What’s in a number? (Schubert)

Franz Schubert

Franz Schubert. Detail from a watercolor portrait (1825) by Wilhelm August Rieder. Public domain.

In an earlier post, I looked at the numbering of  Dvořák’s symphonies. He wrote nine, but chose to publish only five of them. A thematic catalog of 1955 included all nine and renumbered them. That numbering is now universally used, but it caused some confusion when it first appeared. Older publications and recordings with the old numbering system catch people off guard now.

Franz Schubert’s symphonies present similar problems. What is the correct numbering of his last two symphonies? It is important to remember that none of his symphonies appeared in his lifetime. The first critical edition of his works began to come out in 1884. The editors (including Eusebius Mandyczewski and Johannes Brahms) had discovered manuscripts of seven completed symphonies and two unfinished symphonies. The “Great C Major Symphony” was the first to be published, in 1840. As it was the last of his completed symphonies, that edition naturally called it no. 7.

In 1951, Otto Erich Deutch issued  his thematic catalog of Schubert’s works. By that time, one of the unfinished symphonies had become popular concert fare. It certainly had to be included in the numbering. Deutsch decided to count both of them in his enumeration. Since then, Schubert’s works have universally been known by the numbers he assigned, known, of course, as Deutsch numbers. In due time, a new complete edition, based on Deutsch’s work, appeared.

The first six symphonies need not concern us here. Deutsch simply added his number to the numbers already known from the Mandyczewski and Brahms edition. Schubert left his next two symphonies unfinished: one in E major (D. 729, which Deutch called no. 7) and one in B minor (D. 759, or no. 8). Last of all, the “Great C Major Symphony” (D. 944) had to be renumbered no. 9.

Most likely, when radio stations play the last two symphonies, they will probably use the numbers Deutch assigned.

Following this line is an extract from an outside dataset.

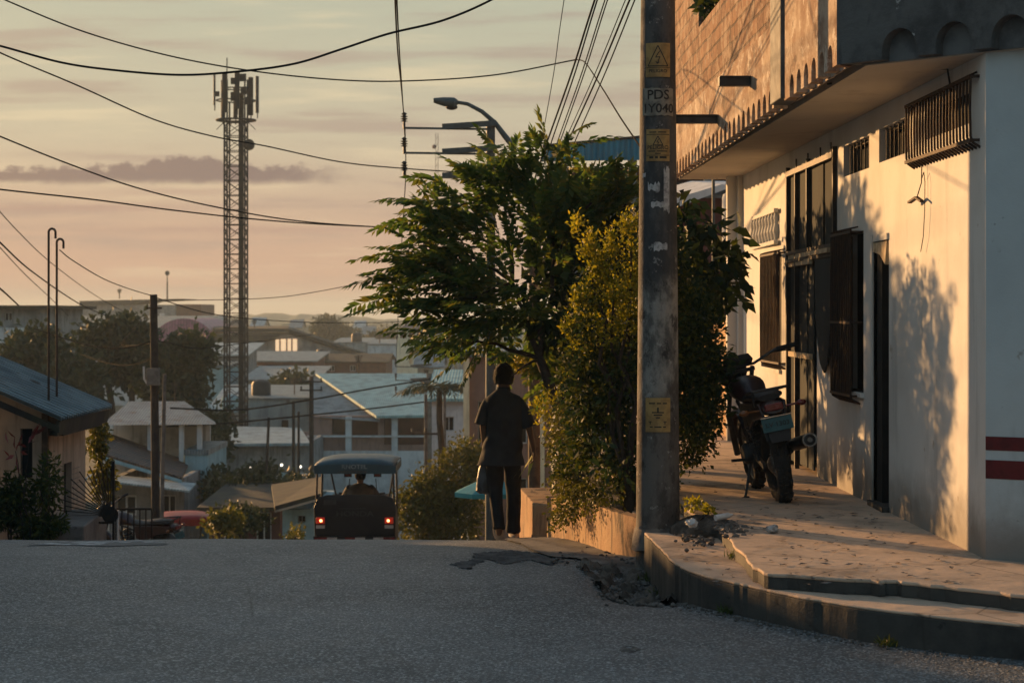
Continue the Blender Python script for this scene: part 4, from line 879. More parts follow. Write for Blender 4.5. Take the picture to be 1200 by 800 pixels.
def head_parts(c, parent, tilt=0, s=1.0, yaw=0):
    """hair cap, ears, nose, eyes and mouth set on a head centred at c, facing +y"""
    M = Matrix.Translation(Vector(c)) @ Matrix.Rotation(yaw, 4, 'Z') @ Matrix.Rotation(tilt, 4, 'X')
    h = MB(); h.ball((0, 0, 0), .083 * s, .100 * s, .108 * s, 26, 18)
    keep = []
    vv = [Vector(p) for p in h.v]
    h2 = MB(); h2.v = [tuple(M @ (Vector((p.x * 1.07, p.y * 1.08 - .012 * s, p.z * 1.08 + .016 * s)) * (1 + .06 * math.sin(p.x * 90 / s) * math.sin(p.z * 80 / s + p.y * 60 / s)))) for p in vv]
    h2.f = [f for f in h.f if not (sum(vv[i].z for i in f) / len(f) < -.062 * s + (1.3 * sum(vv[i].y for i in f) / len(f) if sum(vv[i].y for i in f) > 0 else 0) or (sum(vv[i].y for i in f) / len(f) > .05 * s and sum(vv[i].z for i in f) / len(f) < .05 * s))]
    hr = h2.build('hair', K['hair'], parent, smooth=True, recalc=False); so = hr.modifiers.new('t', 'SOLIDIFY'); so.thickness = .008; so.offset = 0
    f = MB()
    for sx in (-1, 1): f.ball(M @ Vector((sx * .078 * s, -.005 * s, -.012 * s)), .010 * s, .018 * s, .030 * s, 8, 6)
    f.build('ear', K['skin'], parent, smooth=True)
    n = MB(); n.ball(M @ Vector((0, .098 * s, -.022 * s)), .013 * s, .018 * s, .024 * s, 8, 6); n.build('nose', K['skin'], parent, smooth=True)
    e = MB()
    for sx in (-1, 1): e.ball(M @ Vector((sx * .032 * s, .083 * s, .002 * s)), .012 * s, .008 * s, .006 * s, 8, 6)
    e.build('eyes', K['hair'], parent, smooth=True)
    mo = MB(); mo.ball(M @ Vector((0, .086 * s, -.055 * s)), .022 * s, .008 * s, .005 * s, 8, 6); mo.build('mouth', K['stripe'], parent, smooth=True)
MAN = thing('person', 'man in dark short-sleeved shirt and black trousers walking away down the road', 'person', (0, 0, 0))
J = [(V3(0, 0, .93), .125), (V3(.005, .0, 1.12), .12), (V3(.0, .01, 1.27), .12), (V3(0, .015, 1.38), .06), (V3(0, .03, 1.47), .056), (V3(.002, .045, 1.585), .085), (V3(.002, .05, 1.66), .062),
     (V3(-.155, .01, 1.365), .045), (V3(-.205, -.01, 1.16), .040), (V3(-.19, .06, .93), .027),
     (V3(.16, .01, 1.365), .045), (V3(.25, .0, 1.14), .040), (V3(.30, .05, .90), .026),
     (V3(-.085, 0, .86), .095), (V3(-.065, .03, .50), .060), (V3(-.045, -.16, .13), .038), (V3(-.045, -.08, .045), .034),
     (V3(.085, .02, .86), .095), (V3(.10, .14, .48), .060), (V3(.10, .16, .10), .038), (V3(.105, .28, .035), .032)]
E = [(0, 1), (1, 2), (2, 3), (3, 4), (4, 5), (5, 6), (3, 7), (7, 8), (8, 9), (3, 10), (10, 11), (11, 12), (0, 13), (13, 14), (14, 15), (15, 16), (0, 17), (17, 18), (18, 19), (19, 20)]
hand_chain(J, E, 9, V3(-.19, .06, .93), (-.05, .2, -1), (0, 1, .1), (1, .1, 0)); hand_chain(J, E, 12, V3(.30, .05, .90), (.1, .15, -1), (0, 1, .1), (-1, .1, 0))
skin('body', J, E, K['skin'], MAN, 0, 2)
head_parts((.002, .045, 1.60), MAN, -.12, 1.14)
def cloth(rings, name, mat, parent, n=28, wr=.008, freq=9, cap=False, th=.006):
    full = []
    for a_, b_ in zip(rings, rings[1:]):       # three extra rings between each pair carry the folds
        for q in range(3):
            t = q / 3; full.append((Vector(a_[0]).lerp(Vector(b_[0]), t), a_[1] + (b_[1] - a_[1]) * t, a_[2] + (b_[2] - a_[2]) * t) + tuple(a_[3:]))
    rings = full + [rings[-1]]; n = n * 2
    mb = MB(); mb.loft(rings, n, cap); k = len(rings)
    def fold(x, y, z):
        return math.sin(z * 14 + x * 26 + 1.3 * math.sin(z * 9 + y * 12)) * .6 + math.sin(x * 47 - z * 21 + 2 * math.sin(z * 17)) * .45 + math.sin(z * 46 + x * 15 - y * 22) * .35
    cx_ = [sum(v[0] for v in mb.v[r * n:(r + 1) * n]) / n for r in range(k)]; cy_ = [sum(v[1] for v in mb.v[r * n:(r + 1) * n]) / n for r in range(k)]; nv = []
    for i, (x, y, z) in enumerate(mb.v):
        r = min(i // n, k - 1); dx_, dy_ = x - cx_[r], y - cy_[r]; L_ = math.hypot(dx_, dy_) or 1; f_ = wr * 1.25 * fold(x, y, z); nv.append((x + dx_ / L_ * f_, y + dy_ / L_ * f_, z))
    mb.v = nv
    o = mb.build(name, mat, parent, smooth=True, angle=80); s_ = o.modifiers.new('t', 'SOLIDIFY'); s_.thickness = th
    ss = o.modifiers.new('s', 'SUBSURF'); ss.levels = 1; ss.render_levels = 1; return o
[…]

The B minor, known of course as the “Unfinished Symphony,” is no. 8 and the C major (called the “Great” in order to distinguish it from no. 6, also in C major) is no. 9. Don’t get too attached to that numbering.

In 1964, the International Schubert Society began to issue a new complete edition of Schubert’s works and chose to depart from Deutsch’s numbering of the symphonies. (Fortunately, they kept all of his thematic index numbers.) Schubert completed all of the work on the first two movements of the B minor symphony (D. 759) and left sketches for a  scherzo (third movement). The complete movements can be performed without the unfinished scherzo or the unbegun finale, and of course, they frequently are.

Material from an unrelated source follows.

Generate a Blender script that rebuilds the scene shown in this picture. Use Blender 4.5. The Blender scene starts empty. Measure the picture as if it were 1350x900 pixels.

The one Deutch called no.7 presents problems. Schubert sketched four movements, but did not finish any of them. Moreover, he never quite solved some basic formal problems, which makes it impossible for anyone else to make a playable symphony from the sketches. Should it be counted among Schubert’s symphonies? The editors of the new edition decided it should not. Therefore, they renumbered the “Unfinished Symphony” no. 7 and the “Great C Major Symphony” no. 8.

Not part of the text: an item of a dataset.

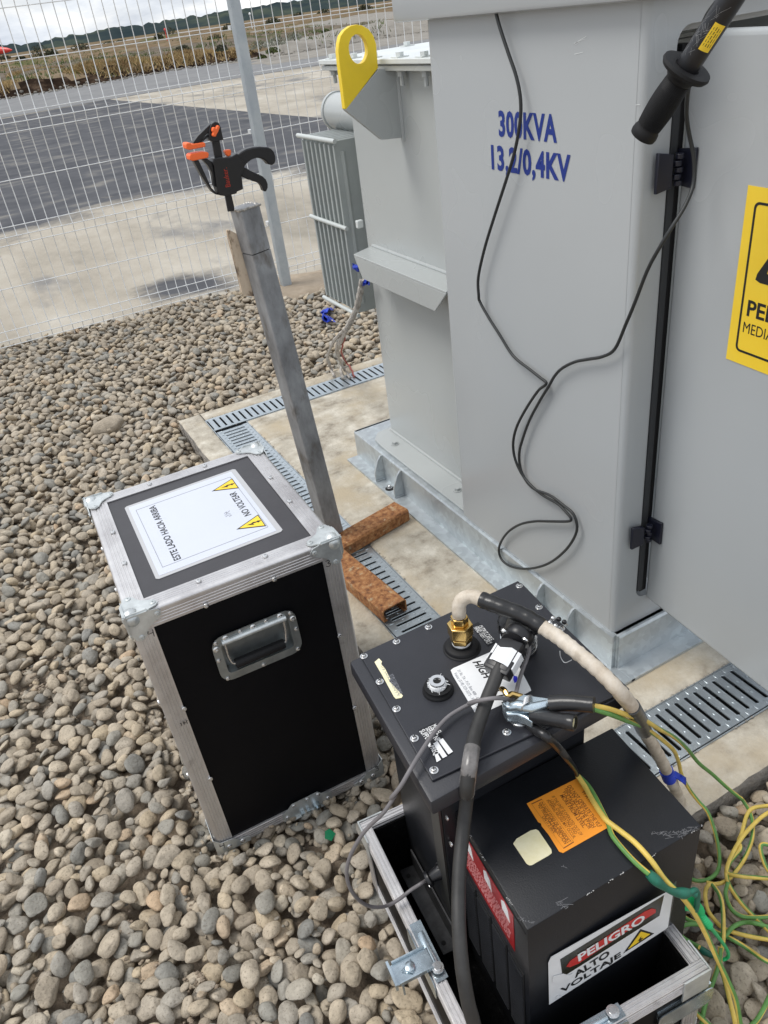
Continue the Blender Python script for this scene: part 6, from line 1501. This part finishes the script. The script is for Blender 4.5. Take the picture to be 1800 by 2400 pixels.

In summary, three different Schubert symphonies have been known as no. 7: D. 729, D. 752, and D. 944. D.752 was first called no. 8,  but recently became no. 7. D. 944 started out as no. 7, then no. 9, but recently became no. 8. Clear?

I have seen no separate editions of Schubert’s symphonies that use the latest numbering published before 2002. Will it become standard, as the revised numbering of Dvořák’s symphonies did by the end of the 1960s? Hang on to your hats!